» **EXERCISE GOAL**
Reproduce all of the data that follows, character for character.
-- START INFORMATION SUPPLIED --
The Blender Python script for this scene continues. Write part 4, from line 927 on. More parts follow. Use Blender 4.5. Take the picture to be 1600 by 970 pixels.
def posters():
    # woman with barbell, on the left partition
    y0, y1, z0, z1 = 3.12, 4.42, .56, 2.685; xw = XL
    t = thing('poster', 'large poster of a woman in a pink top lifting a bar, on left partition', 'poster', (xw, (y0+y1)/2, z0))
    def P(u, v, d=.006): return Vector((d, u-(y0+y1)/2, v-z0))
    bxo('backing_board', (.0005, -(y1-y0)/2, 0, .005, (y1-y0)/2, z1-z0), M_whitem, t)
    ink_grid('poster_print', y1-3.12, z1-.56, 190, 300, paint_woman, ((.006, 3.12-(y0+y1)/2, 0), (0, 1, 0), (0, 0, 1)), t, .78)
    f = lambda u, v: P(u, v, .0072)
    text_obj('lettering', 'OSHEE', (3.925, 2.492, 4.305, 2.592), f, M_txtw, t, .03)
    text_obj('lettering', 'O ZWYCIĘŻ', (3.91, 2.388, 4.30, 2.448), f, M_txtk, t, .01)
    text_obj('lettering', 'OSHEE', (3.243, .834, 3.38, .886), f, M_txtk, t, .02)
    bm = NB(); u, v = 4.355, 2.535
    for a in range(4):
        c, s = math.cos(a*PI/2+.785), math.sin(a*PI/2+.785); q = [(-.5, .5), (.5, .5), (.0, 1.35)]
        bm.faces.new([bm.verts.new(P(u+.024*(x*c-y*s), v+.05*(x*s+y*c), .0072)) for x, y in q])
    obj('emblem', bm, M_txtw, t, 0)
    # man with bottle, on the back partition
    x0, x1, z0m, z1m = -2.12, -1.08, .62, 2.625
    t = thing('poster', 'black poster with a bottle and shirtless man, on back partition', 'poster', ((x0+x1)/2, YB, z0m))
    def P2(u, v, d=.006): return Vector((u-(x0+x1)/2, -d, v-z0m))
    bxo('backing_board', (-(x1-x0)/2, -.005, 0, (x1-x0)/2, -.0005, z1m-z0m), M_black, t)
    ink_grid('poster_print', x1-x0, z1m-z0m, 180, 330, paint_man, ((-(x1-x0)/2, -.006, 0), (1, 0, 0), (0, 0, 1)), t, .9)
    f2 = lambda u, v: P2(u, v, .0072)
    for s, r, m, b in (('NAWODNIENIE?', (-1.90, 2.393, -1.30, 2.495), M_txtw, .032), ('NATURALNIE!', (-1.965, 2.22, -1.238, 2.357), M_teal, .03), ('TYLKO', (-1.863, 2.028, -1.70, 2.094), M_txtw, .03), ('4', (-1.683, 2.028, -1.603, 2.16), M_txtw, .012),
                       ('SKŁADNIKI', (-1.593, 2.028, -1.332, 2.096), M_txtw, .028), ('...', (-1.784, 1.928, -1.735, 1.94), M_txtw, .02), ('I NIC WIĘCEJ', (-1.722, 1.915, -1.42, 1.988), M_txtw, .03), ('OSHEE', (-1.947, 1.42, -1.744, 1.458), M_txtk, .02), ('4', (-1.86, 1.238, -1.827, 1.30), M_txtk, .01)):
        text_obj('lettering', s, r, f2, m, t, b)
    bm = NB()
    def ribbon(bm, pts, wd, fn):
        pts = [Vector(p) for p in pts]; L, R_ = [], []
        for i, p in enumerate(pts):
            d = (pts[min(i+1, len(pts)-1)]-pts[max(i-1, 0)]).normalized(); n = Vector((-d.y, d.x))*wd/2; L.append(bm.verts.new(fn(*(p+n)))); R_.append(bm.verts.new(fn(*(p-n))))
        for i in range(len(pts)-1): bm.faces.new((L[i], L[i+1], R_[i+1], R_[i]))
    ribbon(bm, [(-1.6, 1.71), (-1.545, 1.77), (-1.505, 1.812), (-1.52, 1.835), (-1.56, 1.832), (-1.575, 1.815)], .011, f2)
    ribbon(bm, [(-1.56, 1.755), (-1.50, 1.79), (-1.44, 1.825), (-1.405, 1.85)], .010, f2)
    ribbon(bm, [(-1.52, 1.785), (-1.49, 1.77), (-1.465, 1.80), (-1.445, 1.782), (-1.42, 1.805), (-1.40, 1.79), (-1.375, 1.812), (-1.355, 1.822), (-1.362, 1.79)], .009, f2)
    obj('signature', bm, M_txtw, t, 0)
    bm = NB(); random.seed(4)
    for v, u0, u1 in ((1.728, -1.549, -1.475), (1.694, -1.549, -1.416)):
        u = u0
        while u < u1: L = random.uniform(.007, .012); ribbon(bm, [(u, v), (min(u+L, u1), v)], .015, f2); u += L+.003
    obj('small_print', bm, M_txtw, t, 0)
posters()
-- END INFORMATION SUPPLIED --
» **TASK RESULT**
The Blender Python script for this scene continues. Write part 4, from line 927 on. More parts follow. Use Blender 4.5. Take the picture to be 1600 by 970 pixels.
def posters():
    # woman with barbell, on the left partition
    y0, y1, z0, z1 = 3.12, 4.42, .56, 2.685; xw = XL
    t = thing('poster', 'large poster of a woman in a pink top lifting a bar, on left partition', 'poster', (xw, (y0+y1)/2, z0))
    def P(u, v, d=.006): return Vector((d, u-(y0+y1)/2, v-z0))
    bxo('backing_board', (.0005, -(y1-y0)/2, 0, .005, (y1-y0)/2, z1-z0), M_whitem, t)
    ink_grid('poster_print', y1-3.12, z1-.56, 190, 300, paint_woman, ((.006, 3.12-(y0+y1)/2, 0), (0, 1, 0), (0, 0, 1)), t, .78)
    f = lambda u, v: P(u, v, .0072)
    text_obj('lettering', 'OSHEE', (3.925, 2.492, 4.305, 2.592), f, M_txtw, t, .03)
    text_obj('lettering', 'O ZWYCIĘŻ', (3.91, 2.388, 4.30, 2.448), f, M_txtk, t, .01)
    text_obj('lettering', 'OSHEE', (3.243, .834, 3.38, .886), f, M_txtk, t, .02)
    bm = NB(); u, v = 4.355, 2.535
    for a in range(4):
        c, s = math.cos(a*PI/2+.785), math.sin(a*PI/2+.785); q = [(-.5, .5), (.5, .5), (.0, 1.35)]
        bm.faces.new([bm.verts.new(P(u+.024*(x*c-y*s), v+.05*(x*s+y*c), .0072)) for x, y in q])
    obj('emblem', bm, M_txtw, t, 0)
    # man with bottle, on the back partition
    x0, x1, z0m, z1m = -2.12, -1.08, .62, 2.625
    t = thing('poster', 'black poster with a bottle and shirtless man, on back partition', 'poster', ((x0+x1)/2, YB, z0m))
    def P2(u, v, d=.006): return Vector((u-(x0+x1)/2, -d, v-z0m))
    bxo('backing_board', (-(x1-x0)/2, -.005, 0, (x1-x0)/2, -.0005, z1m-z0m), M_black, t)
    ink_grid('poster_print', x1-x0, z1m-z0m, 180, 330, paint_man, ((-(x1-x0)/2, -.006, 0), (1, 0, 0), (0, 0, 1)), t, .9)
    f2 = lambda u, v: P2(u, v, .0072)
    for s, r, m, b in (('NAWODNIENIE?', (-1.90, 2.393, -1.30, 2.495), M_txtw, .032), ('NATURALNIE!', (-1.965, 2.22, -1.238, 2.357), M_teal, .03), ('TYLKO', (-1.863, 2.028, -1.70, 2.094), M_txtw, .03), ('4', (-1.683, 2.028, -1.603, 2.16), M_txtw, .012),
                       ('SKŁADNIKI', (-1.593, 2.028, -1.332, 2.096), M_txtw, .028), ('...', (-1.784, 1.928, -1.735, 1.94), M_txtw, .02), ('I NIC WIĘCEJ', (-1.722, 1.915, -1.42, 1.988), M_txtw, .03), ('OSHEE', (-1.947, 1.42, -1.744, 1.458), M_txtk, .02), ('4', (-1.86, 1.238, -1.827, 1.30), M_txtk, .01)):
        text_obj('lettering', s, r, f2, m, t, b)
    bm = NB()
    def ribbon(bm, pts, wd, fn):
        pts = [Vector(p) for p in pts]; L, R_ = [], []
        for i, p in enumerate(pts):
            d = (pts[min(i+1, len(pts)-1)]-pts[max(i-1, 0)]).normalized(); n = Vector((-d.y, d.x))*wd/2; L.append(bm.verts.new(fn(*(p+n)))); R_.append(bm.verts.new(fn(*(p-n))))
        for i in range(len(pts)-1): bm.faces.new((L[i], L[i+1], R_[i+1], R_[i]))
    ribbon(bm, [(-1.6, 1.71), (-1.545, 1.77), (-1.505, 1.812), (-1.52, 1.835), (-1.56, 1.832), (-1.575, 1.815)], .011, f2)
    ribbon(bm, [(-1.56, 1.755), (-1.50, 1.79), (-1.44, 1.825), (-1.405, 1.85)], .010, f2)
    ribbon(bm, [(-1.52, 1.785), (-1.49, 1.77), (-1.465, 1.80), (-1.445, 1.782), (-1.42, 1.805), (-1.40, 1.79), (-1.375, 1.812), (-1.355, 1.822), (-1.362, 1.79)], .009, f2)
    obj('signature', bm, M_txtw, t, 0)
    bm = NB(); random.seed(4)
    for v, u0, u1 in ((1.728, -1.549, -1.475), (1.694, -1.549, -1.416)):
        u = u0
        while u < u1: L = random.uniform(.007, .012); ribbon(bm, [(u, v), (min(u+L, u1), v)], .015, f2); u += L+.003
    obj('small_print', bm, M_txtw, t, 0)
posters()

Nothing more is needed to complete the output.